[Scripts that build scenes]
┏━━

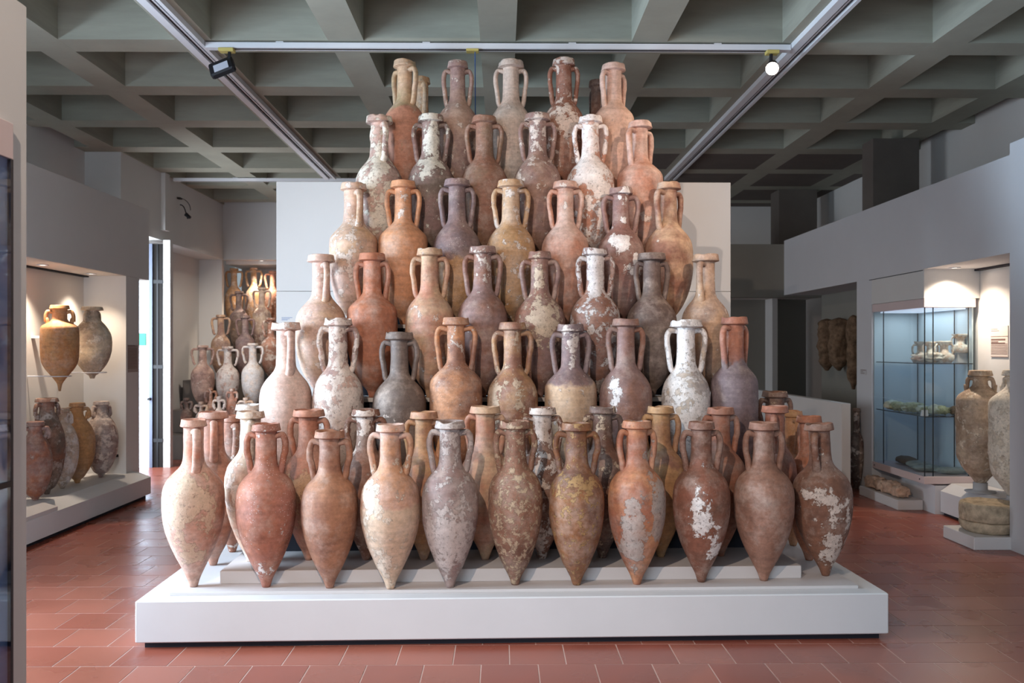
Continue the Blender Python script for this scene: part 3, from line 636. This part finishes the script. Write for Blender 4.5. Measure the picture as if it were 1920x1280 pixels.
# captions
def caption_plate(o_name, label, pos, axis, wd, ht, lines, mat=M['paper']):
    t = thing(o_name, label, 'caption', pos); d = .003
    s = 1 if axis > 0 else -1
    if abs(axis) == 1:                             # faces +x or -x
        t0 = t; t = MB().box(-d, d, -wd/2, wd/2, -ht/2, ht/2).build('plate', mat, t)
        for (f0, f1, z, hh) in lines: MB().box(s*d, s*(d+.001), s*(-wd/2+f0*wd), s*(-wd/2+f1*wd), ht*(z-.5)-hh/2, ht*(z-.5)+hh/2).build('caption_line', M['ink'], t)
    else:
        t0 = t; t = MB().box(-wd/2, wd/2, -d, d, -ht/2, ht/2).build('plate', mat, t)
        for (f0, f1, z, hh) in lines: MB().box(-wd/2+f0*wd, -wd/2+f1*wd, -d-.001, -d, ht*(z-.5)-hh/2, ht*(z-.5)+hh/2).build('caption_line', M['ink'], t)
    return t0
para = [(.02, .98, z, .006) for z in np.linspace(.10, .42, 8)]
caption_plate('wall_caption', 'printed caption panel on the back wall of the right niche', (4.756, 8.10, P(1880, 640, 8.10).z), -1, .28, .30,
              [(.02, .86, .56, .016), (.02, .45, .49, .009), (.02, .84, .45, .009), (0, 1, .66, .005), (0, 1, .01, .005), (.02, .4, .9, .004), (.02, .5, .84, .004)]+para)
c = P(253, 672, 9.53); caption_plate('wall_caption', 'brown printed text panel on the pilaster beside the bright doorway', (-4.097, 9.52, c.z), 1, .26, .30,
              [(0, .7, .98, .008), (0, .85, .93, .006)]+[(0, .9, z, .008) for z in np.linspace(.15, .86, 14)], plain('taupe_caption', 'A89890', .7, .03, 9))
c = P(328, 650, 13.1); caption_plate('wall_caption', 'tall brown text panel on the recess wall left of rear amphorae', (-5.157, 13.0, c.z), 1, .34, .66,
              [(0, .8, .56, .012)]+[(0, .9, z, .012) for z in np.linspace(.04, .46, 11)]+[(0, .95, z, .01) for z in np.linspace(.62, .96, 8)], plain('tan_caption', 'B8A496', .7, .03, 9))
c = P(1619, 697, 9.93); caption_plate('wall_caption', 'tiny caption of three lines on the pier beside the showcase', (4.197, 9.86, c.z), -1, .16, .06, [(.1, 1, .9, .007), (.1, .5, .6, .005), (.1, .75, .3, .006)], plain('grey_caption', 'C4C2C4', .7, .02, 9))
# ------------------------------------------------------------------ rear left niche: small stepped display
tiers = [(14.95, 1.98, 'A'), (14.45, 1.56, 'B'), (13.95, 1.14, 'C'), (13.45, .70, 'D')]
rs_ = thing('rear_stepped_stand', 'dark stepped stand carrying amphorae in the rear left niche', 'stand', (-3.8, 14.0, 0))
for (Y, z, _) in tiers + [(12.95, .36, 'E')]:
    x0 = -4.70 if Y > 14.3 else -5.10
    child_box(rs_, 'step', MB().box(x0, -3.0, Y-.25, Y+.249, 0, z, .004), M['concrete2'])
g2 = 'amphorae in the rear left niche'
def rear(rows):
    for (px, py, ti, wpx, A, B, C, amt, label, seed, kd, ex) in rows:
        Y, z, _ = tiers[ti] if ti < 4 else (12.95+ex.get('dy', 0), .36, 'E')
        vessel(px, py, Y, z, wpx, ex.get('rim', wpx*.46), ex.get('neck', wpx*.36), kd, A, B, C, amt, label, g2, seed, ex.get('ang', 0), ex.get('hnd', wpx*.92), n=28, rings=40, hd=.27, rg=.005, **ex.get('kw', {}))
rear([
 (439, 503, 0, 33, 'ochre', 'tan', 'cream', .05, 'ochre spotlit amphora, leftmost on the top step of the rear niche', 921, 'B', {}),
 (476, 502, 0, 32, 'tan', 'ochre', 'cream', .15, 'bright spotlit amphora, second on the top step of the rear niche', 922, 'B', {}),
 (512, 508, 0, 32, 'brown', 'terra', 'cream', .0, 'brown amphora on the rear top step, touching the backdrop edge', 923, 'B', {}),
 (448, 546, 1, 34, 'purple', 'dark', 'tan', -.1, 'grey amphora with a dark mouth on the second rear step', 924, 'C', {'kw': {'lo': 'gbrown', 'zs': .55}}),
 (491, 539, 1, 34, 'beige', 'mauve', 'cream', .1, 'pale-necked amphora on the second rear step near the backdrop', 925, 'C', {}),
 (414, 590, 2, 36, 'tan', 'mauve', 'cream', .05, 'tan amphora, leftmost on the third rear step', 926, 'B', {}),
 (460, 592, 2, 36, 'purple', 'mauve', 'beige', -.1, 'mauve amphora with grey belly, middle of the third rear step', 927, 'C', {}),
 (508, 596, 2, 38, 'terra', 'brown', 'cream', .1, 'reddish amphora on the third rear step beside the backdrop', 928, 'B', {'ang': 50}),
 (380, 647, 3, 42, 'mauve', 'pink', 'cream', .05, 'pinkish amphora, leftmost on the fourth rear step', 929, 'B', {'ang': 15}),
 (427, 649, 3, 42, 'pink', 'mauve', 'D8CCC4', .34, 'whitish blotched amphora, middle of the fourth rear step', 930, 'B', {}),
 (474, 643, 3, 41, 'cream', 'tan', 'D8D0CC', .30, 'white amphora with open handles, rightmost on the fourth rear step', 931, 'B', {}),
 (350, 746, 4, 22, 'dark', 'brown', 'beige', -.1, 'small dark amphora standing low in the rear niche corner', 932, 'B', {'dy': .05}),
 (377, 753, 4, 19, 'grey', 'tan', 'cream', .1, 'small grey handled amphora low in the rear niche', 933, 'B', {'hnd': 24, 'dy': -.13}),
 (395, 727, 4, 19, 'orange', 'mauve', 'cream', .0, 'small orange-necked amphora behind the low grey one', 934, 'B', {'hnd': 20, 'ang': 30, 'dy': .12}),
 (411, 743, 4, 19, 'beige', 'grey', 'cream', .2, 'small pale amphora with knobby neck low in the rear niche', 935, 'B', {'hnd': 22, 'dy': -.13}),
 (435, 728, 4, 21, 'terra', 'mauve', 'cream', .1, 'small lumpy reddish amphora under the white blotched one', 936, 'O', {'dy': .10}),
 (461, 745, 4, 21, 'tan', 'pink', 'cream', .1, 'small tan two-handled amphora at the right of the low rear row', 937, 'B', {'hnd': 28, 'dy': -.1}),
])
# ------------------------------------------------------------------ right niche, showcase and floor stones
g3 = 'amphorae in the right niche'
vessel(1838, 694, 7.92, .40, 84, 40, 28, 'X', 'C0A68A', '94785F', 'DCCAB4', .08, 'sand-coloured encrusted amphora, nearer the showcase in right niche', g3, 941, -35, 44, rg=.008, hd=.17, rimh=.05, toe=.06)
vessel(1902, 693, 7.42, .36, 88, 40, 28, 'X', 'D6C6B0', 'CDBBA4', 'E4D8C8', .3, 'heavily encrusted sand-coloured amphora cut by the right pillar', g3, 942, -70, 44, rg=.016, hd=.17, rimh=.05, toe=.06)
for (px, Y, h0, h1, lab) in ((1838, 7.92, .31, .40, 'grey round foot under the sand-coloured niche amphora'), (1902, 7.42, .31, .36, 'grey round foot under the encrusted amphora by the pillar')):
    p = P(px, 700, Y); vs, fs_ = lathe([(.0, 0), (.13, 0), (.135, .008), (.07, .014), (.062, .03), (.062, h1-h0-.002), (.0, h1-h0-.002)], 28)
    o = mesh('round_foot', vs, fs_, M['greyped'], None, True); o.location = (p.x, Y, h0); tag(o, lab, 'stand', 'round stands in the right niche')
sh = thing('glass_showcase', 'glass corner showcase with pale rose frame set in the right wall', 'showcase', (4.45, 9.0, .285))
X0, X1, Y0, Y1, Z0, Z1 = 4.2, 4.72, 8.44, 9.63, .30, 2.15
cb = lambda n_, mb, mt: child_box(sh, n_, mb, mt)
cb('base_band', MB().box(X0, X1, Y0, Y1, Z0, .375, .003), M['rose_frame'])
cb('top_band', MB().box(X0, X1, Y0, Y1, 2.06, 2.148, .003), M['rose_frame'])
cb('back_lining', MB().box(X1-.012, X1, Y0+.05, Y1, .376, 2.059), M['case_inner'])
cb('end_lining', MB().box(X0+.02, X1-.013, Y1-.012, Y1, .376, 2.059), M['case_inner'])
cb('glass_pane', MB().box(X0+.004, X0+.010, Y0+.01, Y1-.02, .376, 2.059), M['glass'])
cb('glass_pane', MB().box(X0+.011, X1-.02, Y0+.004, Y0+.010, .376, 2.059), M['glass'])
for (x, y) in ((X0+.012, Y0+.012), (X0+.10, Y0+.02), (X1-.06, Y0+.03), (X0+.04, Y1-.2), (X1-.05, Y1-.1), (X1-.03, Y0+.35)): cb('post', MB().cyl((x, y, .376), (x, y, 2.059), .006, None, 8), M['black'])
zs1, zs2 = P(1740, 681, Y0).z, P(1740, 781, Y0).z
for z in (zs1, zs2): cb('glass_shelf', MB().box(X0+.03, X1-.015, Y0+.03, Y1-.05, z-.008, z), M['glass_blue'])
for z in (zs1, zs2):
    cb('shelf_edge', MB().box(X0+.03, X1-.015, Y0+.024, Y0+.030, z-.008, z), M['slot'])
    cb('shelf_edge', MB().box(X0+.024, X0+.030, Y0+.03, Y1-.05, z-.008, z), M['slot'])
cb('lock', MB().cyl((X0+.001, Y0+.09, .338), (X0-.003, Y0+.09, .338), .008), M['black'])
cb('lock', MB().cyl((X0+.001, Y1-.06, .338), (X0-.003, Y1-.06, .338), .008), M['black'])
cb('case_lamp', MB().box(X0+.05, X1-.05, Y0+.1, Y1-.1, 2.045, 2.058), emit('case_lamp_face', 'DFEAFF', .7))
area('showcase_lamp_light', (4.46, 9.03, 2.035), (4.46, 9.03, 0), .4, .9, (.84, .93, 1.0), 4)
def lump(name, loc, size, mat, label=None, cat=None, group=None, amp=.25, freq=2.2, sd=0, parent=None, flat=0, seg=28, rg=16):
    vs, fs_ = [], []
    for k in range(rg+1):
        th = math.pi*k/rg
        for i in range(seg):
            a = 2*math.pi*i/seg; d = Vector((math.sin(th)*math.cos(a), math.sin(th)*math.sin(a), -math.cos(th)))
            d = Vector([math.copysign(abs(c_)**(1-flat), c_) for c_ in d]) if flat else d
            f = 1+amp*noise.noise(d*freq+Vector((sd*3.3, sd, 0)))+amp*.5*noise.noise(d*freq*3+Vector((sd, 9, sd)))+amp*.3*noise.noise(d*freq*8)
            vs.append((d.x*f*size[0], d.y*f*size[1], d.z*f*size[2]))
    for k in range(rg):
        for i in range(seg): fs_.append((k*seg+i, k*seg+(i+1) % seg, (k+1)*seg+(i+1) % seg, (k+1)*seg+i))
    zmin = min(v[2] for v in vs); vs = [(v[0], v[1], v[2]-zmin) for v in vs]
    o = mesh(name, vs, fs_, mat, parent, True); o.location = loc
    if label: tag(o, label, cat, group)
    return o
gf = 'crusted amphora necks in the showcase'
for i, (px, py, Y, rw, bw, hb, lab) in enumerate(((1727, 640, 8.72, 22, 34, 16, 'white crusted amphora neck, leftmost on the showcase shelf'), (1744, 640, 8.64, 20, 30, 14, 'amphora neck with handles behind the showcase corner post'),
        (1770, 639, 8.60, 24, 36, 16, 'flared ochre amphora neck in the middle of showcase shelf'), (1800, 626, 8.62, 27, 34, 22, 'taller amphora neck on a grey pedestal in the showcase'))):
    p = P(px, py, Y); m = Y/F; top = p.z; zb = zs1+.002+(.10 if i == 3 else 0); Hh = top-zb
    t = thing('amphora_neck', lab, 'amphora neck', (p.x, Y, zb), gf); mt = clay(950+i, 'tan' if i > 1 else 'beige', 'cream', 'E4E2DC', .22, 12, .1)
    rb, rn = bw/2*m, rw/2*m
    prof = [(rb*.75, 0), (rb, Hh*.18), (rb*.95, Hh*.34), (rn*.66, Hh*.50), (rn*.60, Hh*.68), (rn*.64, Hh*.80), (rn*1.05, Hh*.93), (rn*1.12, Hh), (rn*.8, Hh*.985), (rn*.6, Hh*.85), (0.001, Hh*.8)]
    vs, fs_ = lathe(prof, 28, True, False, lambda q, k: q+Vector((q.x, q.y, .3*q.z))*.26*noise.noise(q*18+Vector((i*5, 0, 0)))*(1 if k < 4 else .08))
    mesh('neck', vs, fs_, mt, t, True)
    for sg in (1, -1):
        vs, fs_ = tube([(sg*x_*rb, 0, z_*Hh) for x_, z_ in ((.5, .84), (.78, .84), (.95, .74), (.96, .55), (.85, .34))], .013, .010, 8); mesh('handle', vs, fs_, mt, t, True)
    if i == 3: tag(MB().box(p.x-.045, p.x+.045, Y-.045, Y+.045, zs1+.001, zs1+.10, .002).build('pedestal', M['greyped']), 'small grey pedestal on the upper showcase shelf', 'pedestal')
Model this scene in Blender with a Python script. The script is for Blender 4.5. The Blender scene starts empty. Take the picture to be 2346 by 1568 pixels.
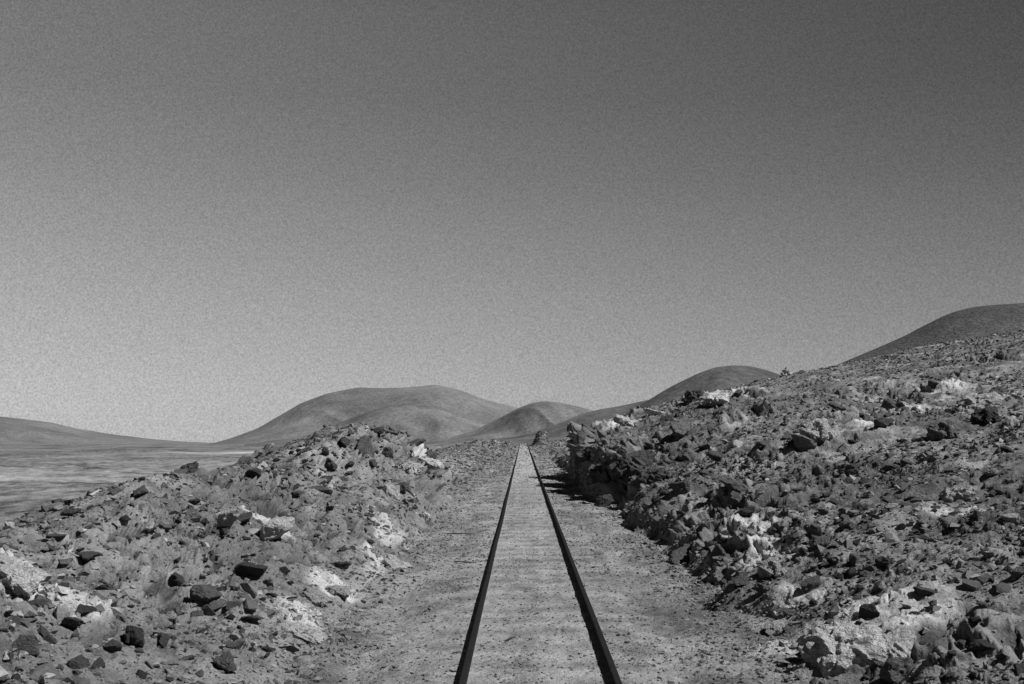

┗━━

(WHAT TO WORK ON):
Find the word "picture" in the entries, and copy every line it shows up in.

(RESULT OF THIS TASK):
Continue the Blender Python script for this scene: part 3, from line 636. This part finishes the script. Write for Blender 4.5. Measure the picture as if it were 1920x1280 pixels.
Model this scene in Blender with a Python script. The script is for Blender 4.5. The Blender scene starts empty. Take the picture to be 2346 by 1568 pixels.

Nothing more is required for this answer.